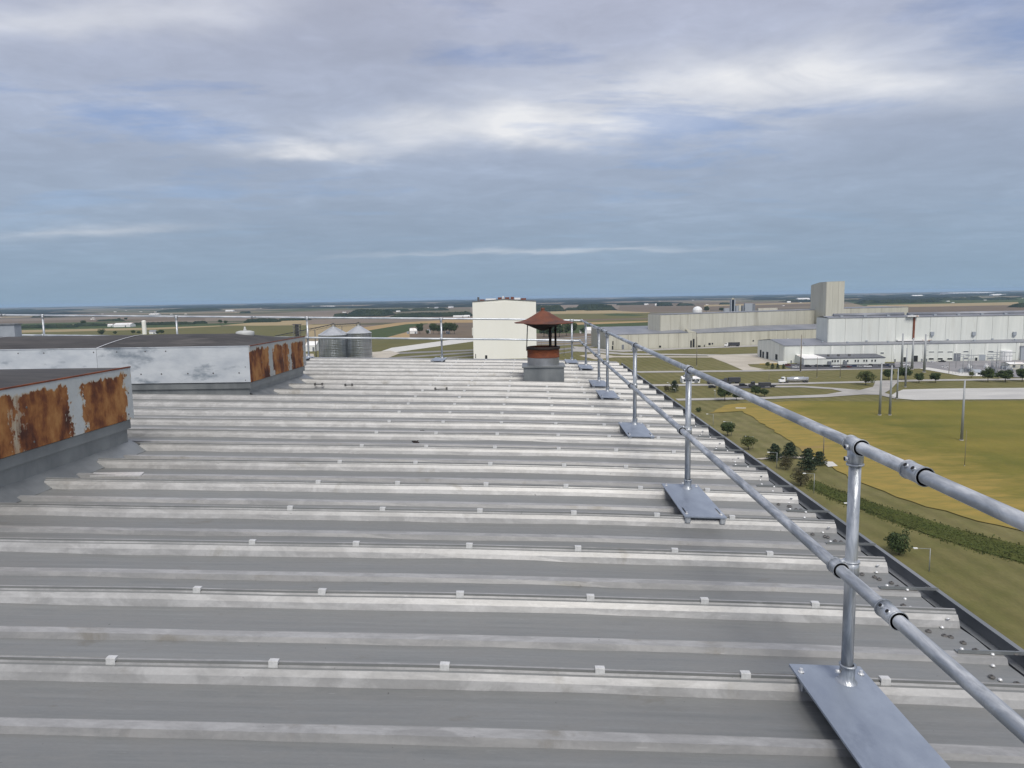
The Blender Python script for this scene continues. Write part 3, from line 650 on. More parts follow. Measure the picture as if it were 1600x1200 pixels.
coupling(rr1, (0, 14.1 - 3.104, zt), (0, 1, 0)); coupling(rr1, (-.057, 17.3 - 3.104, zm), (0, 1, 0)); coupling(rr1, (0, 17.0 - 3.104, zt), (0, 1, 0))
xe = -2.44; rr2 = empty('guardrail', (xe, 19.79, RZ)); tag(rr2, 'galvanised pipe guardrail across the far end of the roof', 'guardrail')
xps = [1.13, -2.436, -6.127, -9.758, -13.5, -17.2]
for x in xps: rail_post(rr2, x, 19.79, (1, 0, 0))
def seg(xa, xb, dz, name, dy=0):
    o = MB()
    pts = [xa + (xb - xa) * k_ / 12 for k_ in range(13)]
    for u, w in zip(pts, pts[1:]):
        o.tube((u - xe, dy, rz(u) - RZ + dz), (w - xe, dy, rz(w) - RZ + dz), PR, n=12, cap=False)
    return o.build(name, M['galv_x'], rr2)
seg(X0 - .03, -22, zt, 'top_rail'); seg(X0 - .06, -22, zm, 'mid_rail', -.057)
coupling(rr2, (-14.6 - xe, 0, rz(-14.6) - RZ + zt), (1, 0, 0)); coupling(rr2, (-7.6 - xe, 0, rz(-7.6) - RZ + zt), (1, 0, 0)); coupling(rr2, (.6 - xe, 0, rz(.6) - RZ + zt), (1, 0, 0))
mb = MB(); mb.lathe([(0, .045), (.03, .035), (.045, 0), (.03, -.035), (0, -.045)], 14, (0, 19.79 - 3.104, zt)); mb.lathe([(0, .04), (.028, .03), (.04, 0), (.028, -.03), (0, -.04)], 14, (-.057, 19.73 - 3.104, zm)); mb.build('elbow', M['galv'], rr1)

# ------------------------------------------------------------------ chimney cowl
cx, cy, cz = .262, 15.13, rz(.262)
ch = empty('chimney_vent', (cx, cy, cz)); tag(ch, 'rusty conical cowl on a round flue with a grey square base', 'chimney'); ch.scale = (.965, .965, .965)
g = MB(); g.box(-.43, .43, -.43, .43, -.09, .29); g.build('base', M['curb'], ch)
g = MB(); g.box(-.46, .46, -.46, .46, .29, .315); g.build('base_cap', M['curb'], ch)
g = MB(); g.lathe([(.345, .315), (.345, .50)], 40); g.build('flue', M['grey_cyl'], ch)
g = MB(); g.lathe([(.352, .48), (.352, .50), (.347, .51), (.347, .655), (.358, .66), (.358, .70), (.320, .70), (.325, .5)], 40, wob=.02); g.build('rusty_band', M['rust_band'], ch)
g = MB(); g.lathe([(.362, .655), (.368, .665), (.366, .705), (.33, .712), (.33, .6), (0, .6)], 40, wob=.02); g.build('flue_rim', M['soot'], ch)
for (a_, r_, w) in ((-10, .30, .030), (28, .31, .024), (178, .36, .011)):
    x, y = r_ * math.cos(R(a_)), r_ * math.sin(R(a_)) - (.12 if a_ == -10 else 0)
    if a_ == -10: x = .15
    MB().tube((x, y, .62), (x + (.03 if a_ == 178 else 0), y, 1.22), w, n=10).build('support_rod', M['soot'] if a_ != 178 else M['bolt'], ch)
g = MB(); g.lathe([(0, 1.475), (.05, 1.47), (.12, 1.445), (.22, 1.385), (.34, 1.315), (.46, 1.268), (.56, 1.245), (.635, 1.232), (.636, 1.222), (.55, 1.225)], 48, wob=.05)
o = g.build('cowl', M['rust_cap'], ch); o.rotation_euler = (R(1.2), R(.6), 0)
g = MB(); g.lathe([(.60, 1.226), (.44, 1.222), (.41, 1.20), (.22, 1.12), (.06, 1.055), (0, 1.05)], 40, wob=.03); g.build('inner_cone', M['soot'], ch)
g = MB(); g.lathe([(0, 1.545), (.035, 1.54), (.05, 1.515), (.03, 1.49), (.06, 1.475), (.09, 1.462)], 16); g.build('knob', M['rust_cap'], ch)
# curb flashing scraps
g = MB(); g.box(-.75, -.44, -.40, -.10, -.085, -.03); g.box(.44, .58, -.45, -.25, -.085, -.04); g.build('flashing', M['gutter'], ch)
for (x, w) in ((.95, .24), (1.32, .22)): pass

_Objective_
Print out the whole of the material word for word, without pictures.

_Solution for this exercise_
The Blender Python script for this scene continues. Write part 3, from line 650 on. More parts follow. Measure the picture as if it were 1600x1200 pixels.
coupling(rr1, (0, 14.1 - 3.104, zt), (0, 1, 0)); coupling(rr1, (-.057, 17.3 - 3.104, zm), (0, 1, 0)); coupling(rr1, (0, 17.0 - 3.104, zt), (0, 1, 0))
xe = -2.44; rr2 = empty('guardrail', (xe, 19.79, RZ)); tag(rr2, 'galvanised pipe guardrail across the far end of the roof', 'guardrail')
xps = [1.13, -2.436, -6.127, -9.758, -13.5, -17.2]
for x in xps: rail_post(rr2, x, 19.79, (1, 0, 0))
def seg(xa, xb, dz, name, dy=0):
    o = MB()
    pts = [xa + (xb - xa) * k_ / 12 for k_ in range(13)]
    for u, w in zip(pts, pts[1:]):
        o.tube((u - xe, dy, rz(u) - RZ + dz), (w - xe, dy, rz(w) - RZ + dz), PR, n=12, cap=False)
    return o.build(name, M['galv_x'], rr2)
seg(X0 - .03, -22, zt, 'top_rail'); seg(X0 - .06, -22, zm, 'mid_rail', -.057)
coupling(rr2, (-14.6 - xe, 0, rz(-14.6) - RZ + zt), (1, 0, 0)); coupling(rr2, (-7.6 - xe, 0, rz(-7.6) - RZ + zt), (1, 0, 0)); coupling(rr2, (.6 - xe, 0, rz(.6) - RZ + zt), (1, 0, 0))
mb = MB(); mb.lathe([(0, .045), (.03, .035), (.045, 0), (.03, -.035), (0, -.045)], 14, (0, 19.79 - 3.104, zt)); mb.lathe([(0, .04), (.028, .03), (.04, 0), (.028, -.03), (0, -.04)], 14, (-.057, 19.73 - 3.104, zm)); mb.build('elbow', M['galv'], rr1)

# ------------------------------------------------------------------ chimney cowl
cx, cy, cz = .262, 15.13, rz(.262)
ch = empty('chimney_vent', (cx, cy, cz)); tag(ch, 'rusty conical cowl on a round flue with a grey square base', 'chimney'); ch.scale = (.965, .965, .965)
g = MB(); g.box(-.43, .43, -.43, .43, -.09, .29); g.build('base', M['curb'], ch)
g = MB(); g.box(-.46, .46, -.46, .46, .29, .315); g.build('base_cap', M['curb'], ch)
g = MB(); g.lathe([(.345, .315), (.345, .50)], 40); g.build('flue', M['grey_cyl'], ch)
g = MB(); g.lathe([(.352, .48), (.352, .50), (.347, .51), (.347, .655), (.358, .66), (.358, .70), (.320, .70), (.325, .5)], 40, wob=.02); g.build('rusty_band', M['rust_band'], ch)
g = MB(); g.lathe([(.362, .655), (.368, .665), (.366, .705), (.33, .712), (.33, .6), (0, .6)], 40, wob=.02); g.build('flue_rim', M['soot'], ch)
for (a_, r_, w) in ((-10, .30, .030), (28, .31, .024), (178, .36, .011)):
    x, y = r_ * math.cos(R(a_)), r_ * math.sin(R(a_)) - (.12 if a_ == -10 else 0)
    if a_ == -10: x = .15
    MB().tube((x, y, .62), (x + (.03 if a_ == 178 else 0), y, 1.22), w, n=10).build('support_rod', M['soot'] if a_ != 178 else M['bolt'], ch)
g = MB(); g.lathe([(0, 1.475), (.05, 1.47), (.12, 1.445), (.22, 1.385), (.34, 1.315), (.46, 1.268), (.56, 1.245), (.635, 1.232), (.636, 1.222), (.55, 1.225)], 48, wob=.05)
o = g.build('cowl', M['rust_cap'], ch); o.rotation_euler = (R(1.2), R(.6), 0)
g = MB(); g.lathe([(.60, 1.226), (.44, 1.222), (.41, 1.20), (.22, 1.12), (.06, 1.055), (0, 1.05)], 40, wob=.03); g.build('inner_cone', M['soot'], ch)
g = MB(); g.lathe([(0, 1.545), (.035, 1.54), (.05, 1.515), (.03, 1.49), (.06, 1.475), (.09, 1.462)], 16); g.build('knob', M['rust_cap'], ch)
# curb flashing scraps
g = MB(); g.box(-.75, -.44, -.40, -.10, -.085, -.03); g.box(.44, .58, -.45, -.25, -.085, -.04); g.build('flashing', M['gutter'], ch)
for (x, w) in ((.95, .24), (1.32, .22)): pass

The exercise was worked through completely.